Graduates and past staff, wheelchairs and production workers are now spread far-wide, some highly successful, some still struggling. Many are involved in helping other people with disability, some in the school itself, some in remote village outreach or distributing wheelchairs. A total of 2,800 students have learned at the training center. More than 25,000 wheelchairs have been produced. The outreach workers accompany and offer livelihood support in all Cambodia’s 25 provinces.

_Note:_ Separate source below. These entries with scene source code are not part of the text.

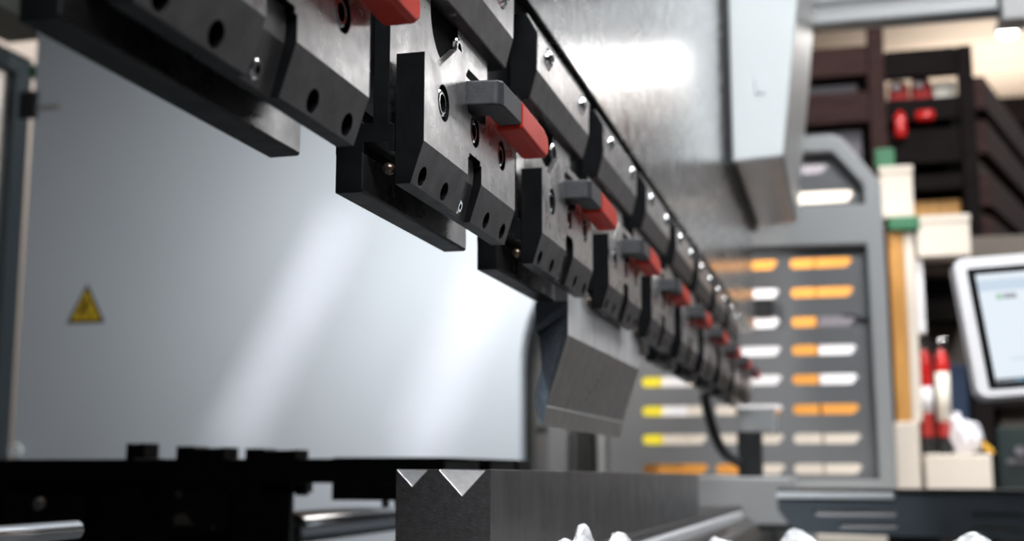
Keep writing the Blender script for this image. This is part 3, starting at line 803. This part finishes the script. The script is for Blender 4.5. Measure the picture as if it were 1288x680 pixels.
bench(-.57, .10, 3.28, 3.52, -.031, 'dark bench hidden behind the slotted guard, under the orange rack')

# ------------------------------------------------------------------ stack right of the guard
bench(.115, 1.4, 3.58, 4.40, -.055, 'dark bench behind the support arm, holding cream boxes and extinguishers')
carton('board_stack', .123, .186, 3.61, 3.80, -.054, .131, M['cream'], 'upright cream block below the ochre timber, right of the guard', 'block', flap=False)
carton('timber_board', .131, .170, 3.62, 3.66, .132, .655, M['timber'], 'upright ochre timber board right of the grey guard', 'timber', flap=False, bev=.002)
carton('cream_board', .171, .197, 3.62, 3.68, .132, .650, M['cream'], 'upright thin cream board beside the ochre timber', 'board', flap=False, bev=.002)
carton('grey_board', .198, .218, 3.63, 3.69, .372, .577, M['white_box'], 'short lavender-white board hanging above the fire extinguishers', 'board', flap=False, bev=.002)
carton('clamp_bar', .132, .214, 3.60, 3.70, .655, .692, M['green'], 'green bar lying under the upper cream box', 'bar', flap=False)
carton('carton', .115, .201, 3.61, 3.76, .693, .836, M['cream'], 'cream box standing on the green bar, right of the guard top', 'box')
carton('green_block', .104, .157, 3.62, 3.70, .8385, .893, M['green'], 'small green block on top of the upper cream box', 'block', flap=False)
carton('carton', .205, .344, 3.61, 3.80, .578, .691, M['cream'], 'wide cream box above the fire extinguishers, left of the dark post', 'box')
upright('shelf_post', .345, .40, 3.825, 3.90, -.054, .576, M['darker_timber'], 'dark post behind the left edge of the monitor', 'post')
bm = NB(); box(bm, .19, .344, 3.70, 4.02, .5525, .5765)
tag(obj('shelf_board', bm, M['taupe'], off=(.3, 3.76, .5525), bevel=.002), 'brown shelf board carrying the wide cream box', 'shelf')
bm = NB(); box(bm, .2, .344, 3.83, 4.02, .43, .4495)
tag(obj('shelf_board', bm, M['darker_timber'], off=(.27, 3.93, .43), bevel=.002), 'dark lower shelf board with a dark case on it', 'shelf')
carton('tool_case', .222, .34, 3.83, 4.0, .45, .552, M['darker_timber'], 'dark case under the wide cream box', 'case')
bm = NB(); box(bm, .2, .9, 4.02, 4.05, -.054, .70)
tag(obj('back_board', bm, M['taupe'], off=(.5, 4.03, -.054)), 'taupe brown board behind the fire extinguishers', 'board')
carton('cream_box', .197, .365, 3.60, 3.82, -.054, .044, M['cream'], 'cream box under the white plastic bag and fire extinguishers', 'box', flap=False)
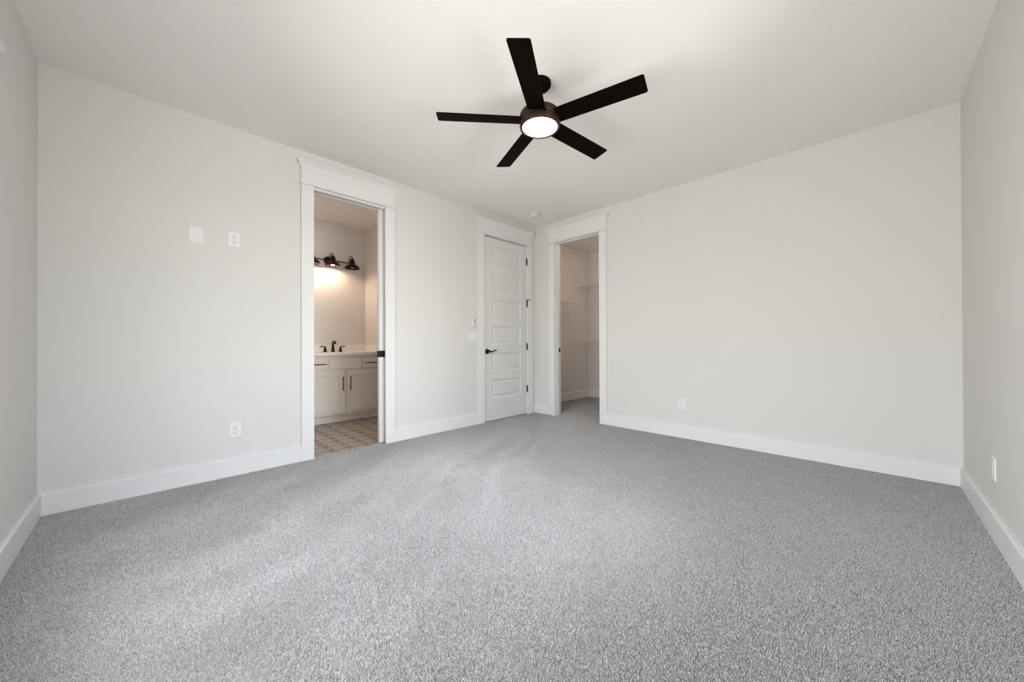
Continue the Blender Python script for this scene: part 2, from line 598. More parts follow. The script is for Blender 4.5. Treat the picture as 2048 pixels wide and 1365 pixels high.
door_trim('trim_1', f_west, BATH, 'white casing around the open bathroom doorway', depth=0.135, pocket=True, stop=False)
door_trim('trim_2', f_west, DOOR, 'white casing around the closed panelled door', stop=False)
t3 = door_trim('trim_3', f_north, CLOS, 'white casing around the open closet doorway')
MB(f_north).box(CLOS[0] + 0.0035, CLOS[0] + 0.0055, -0.108, -0.068, 0.900, 0.957).build('strike_plate', M['black'], t3, 0.0005)['label'] = 'black strike plate'

# closed six-panel door
D0, D1, DZ0, DZ1 = DOOR[0] + 0.007, DOOR[1] - 0.007, 0.012, HEAD - 0.007


def panel_door():
    t = empty('door_1', (-0.02, (D0 + D1) / 2, 0), 'white closed six-panel door with black lever and hinges', 'door', kind='structure')
    pu0, pu1 = -0.852, -0.300
    rows = [(0.302 + 0.3565 * k, 0.302 + 0.3565 * k + 0.243) for k in range(6)]
    face, back = -0.003, -0.040
    us = [D0, pu0, pu1, D1]
    zs = [DZ0] + [z for r in rows for z in r] + [DZ1]
    vs, fs, idx = [], [], {}

    def vid(u, d, z):
        k = (round(u, 5), round(d, 5), round(z, 5))
        if k not in idx:
            idx[k] = len(vs)
            vs.append((u, d, z))
        return idx[k]
    for i in range(3):
        for k in range(len(zs) - 1):
            a, b, c, d = us[i], us[i + 1], zs[k], zs[k + 1]
            if i == 1 and k % 2 == 1:
                # sticking profile: slope in, flat, slope back up to a raised field
                loops = []
                for ins, dep in ((0, 0), (0.006, -0.004), (0.016, -0.010), (0.022, -0.011), (0.042, -0.005), (0.046, -0.0045)):
                    loops.append([vid(a + ins, face + dep, c + ins), vid(b - ins, face + dep, c + ins), vid(b - ins, face + dep, d - ins), vid(a + ins, face + dep, d - ins)])
                for A, B in zip(loops, loops[1:]):
                    for j in range(4):
                        fs.append((A[j], A[(j + 1) % 4], B[(j + 1) % 4], B[j]))
                fs.append(tuple(loops[-1]))
            else:
                fs.append((vid(a, face, c), vid(b, face, c), vid(b, face, d), vid(a, face, d)))
    # rim and back
    rim = [vid(u, face, DZ0) for u in us] + [vid(D1, face, z) for z in zs[1:]] + [vid(u, face, DZ1) for u in us[-2::-1]] + [vid(D0, face, z) for z in zs[-2:0:-1]]
    bk = []
    for r_ in rim:
        u, d, z = vs[r_]
        bk.append(vid(u, back, z))
    for j in range(len(rim)):
        q = (j + 1) % len(rim)
        fs.append((rim[j], rim[q], bk[q], bk[j]))
    fs.append(tuple(bk))
    MB(f_west).add(vs, fs).build('door_slab', M['door'], t)
    # hinges: barrel with finial tips and the leaf edge in the gap
    for i, z in enumerate((2.211, 1.603, 0.982, 0.371)):
        mb = MB()
        prof = [(0, -0.053), (0.004, -0.052), (0.006, -0.049), (0.0045, -0.046), (0.0092, -0.045), (0.0092, 0.045), (0.0045, 0.046), (0.006, 0.049), (0.004, 0.052), (0, 0.053)]
        mb.lathe(prof, (0.006, D1 + 0.004, z), n=14)
        h = mb.build('hinge', M['black'], t)
        h['label'] = 'black hinge'
        MB().box(-0.030, 0.004, D1 + 0.0005, D1 + 0.0055, z - 0.044, z + 0.044).build('hinge_leaf', M['black'], h)
        if i == 1:
            mb = MB()
            mb.tube([(0.008, D1 + 0.004, z + 0.054), (0.030, D1 + 0.018, z + 0.054), (0.046, D1 + 0.040, z + 0.053)], 0.0055, 8)
            mb.lathe([(0, -0.003), (0.009, -0.003), (0.009, 0.008), (0, 0.008)], (0.008, D1 + 0.004, z + 0.053), n=12)
            mb.build('hinge_stop', M['black'], h)
    # lever handle
    hy, hz = -0.940, 0.925
    mb = MB()
    mb.lathe([(0, -0.003), (0.033, -0.003), (0.033, 0.004), (0.030, 0.010), (0.020, 0.013), (0.012, 0.014), (0.011, 0.040), (0.015, 0.044), (0.015, 0.052), (0.012, 0.056), (0, 0.057)], (0, hy, hz), 'x', 24)
    hd = mb.build('door_handle', M['black'], t)
    hd['label'] = 'black lever handle'
    mb = MB()
    path = [(0.048, hy, hz), (0.050, hy + 0.022, hz - 0.002), (0.052, hy + 0.045, hz - 0.003), (0.053, hy + 0.066, hz + 0.004), (0.053, hy + 0.086, hz + 0.013), (0.053, hy + 0.104, hz + 0.016), (0.053, hy + 0.118, hz + 0.015)]
    mb.tube(path, [0.012, 0.011, 0.0085, 0.007, 0.007, 0.0075, 0.006], 12)
    mb.build('lever', M['black'], hd)


panel_door()

# pocket door, its leading edge standing a little out of the wall
t = empty('door_2', (-0.06, BATH[1], 0), 'edge of white pocket door with square black latch in the bathroom doorway', 'door', kind='structure')
PE = -2.384
MB(f_west).box(PE, BATH[1] + 0.62, -0.078, -0.043, 0.012, HEAD + 0.006).build('door_slab', M['door'], t, 0.0015)
lk = MB(f_west).box(PE + 0.0, BATH[1] + 0.034, -0.0435, -0.0405, 0.894, 0.960).build('latch_plate', M['black'], t, 0.0006)
lk['label'] = 'square black latch plate'
MB(f_west).box(PE - 0.007, PE + 0.0005, -0.074, -0.0445, 0.894, 0.960).build('edge_pull', M['black'], t, 0.0006)


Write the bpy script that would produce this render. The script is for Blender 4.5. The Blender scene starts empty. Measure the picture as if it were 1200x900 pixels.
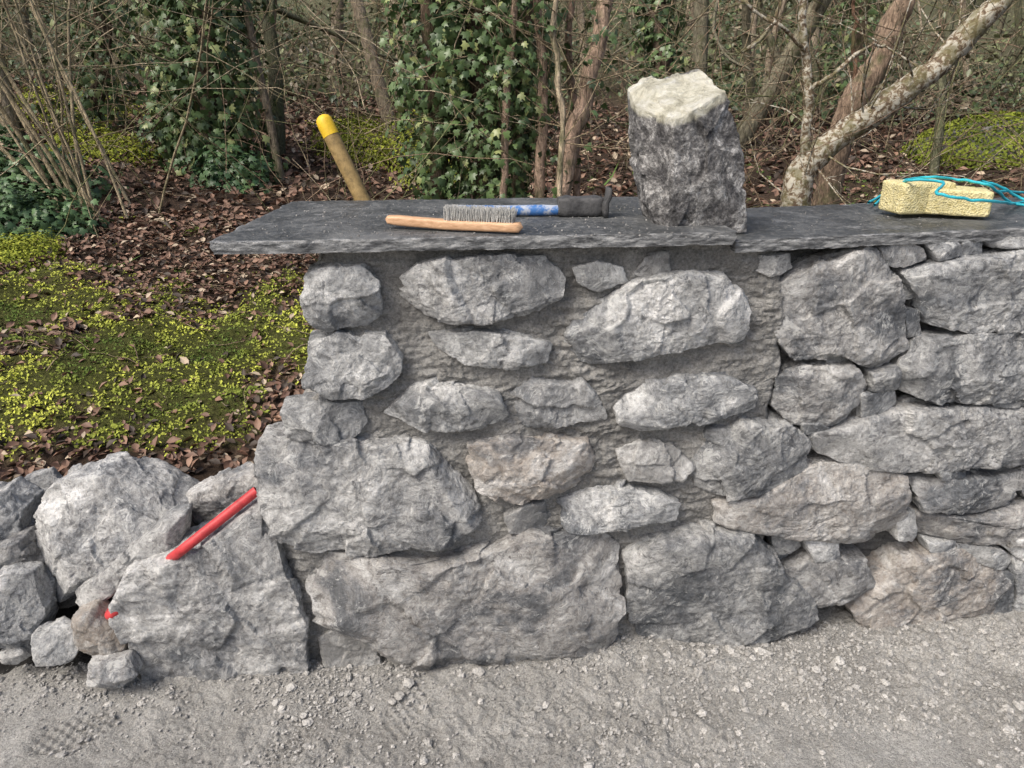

Jesuit Directors have included Fr Joaquin Salord, Fr In-don Oh, Fr Greg Priyadi, Fr Oh-chang Kwon, Fr Rudy Chandra and Jub Phokthavi (before he was a Jesuit). Bishop Kike Figaredo SJ inspirited the wheelchair shop and Totet Banayanal, as a scholastic, promoted the outreach programme. The lives of many scholastics and volunteers were transformed during their Regency at Banteay Prieb. Eucharist on Tuesday nights for the whole team inspired action, built community, and deepened reflection and prayer.

Alongside the training centre, the Rural Development Programme led by Sister Ath, Yan Sat and Nong Sophal reached out to thousands of villagers, with rice-banks, cow-banks, food for work infrastructure, toilets, housing, wells and income-generation. In the district of Ang Snuol, 28 schools were built and thousands of poor children received schooling assistance. JRS / Jesuit Service was known by the authorities and villagers as “Ankar Yeng”, our NGO.

Perhaps, the time has come when Banteay Prieb will no longer be a training centre or even a hub for rural development. Our desire is that whatever it becomes it will continue to serve the poor and excluded members of society. It can still be a place where the government of Cambodia shows it has a heart for the vulnerable and the commitment to promoting their rights and quality of life.

We hope the last 30 years will be remembered as a place of healing, hope and advocacy for people with disability, a place where reconciliation, justice and compassion flourished. For many of the Jesuit Mission in Cambodia, it has been a place of conversion, a place where we received so much from the resilient spirits of people injured in body or poor in material goods. May the spirit of peace prevail!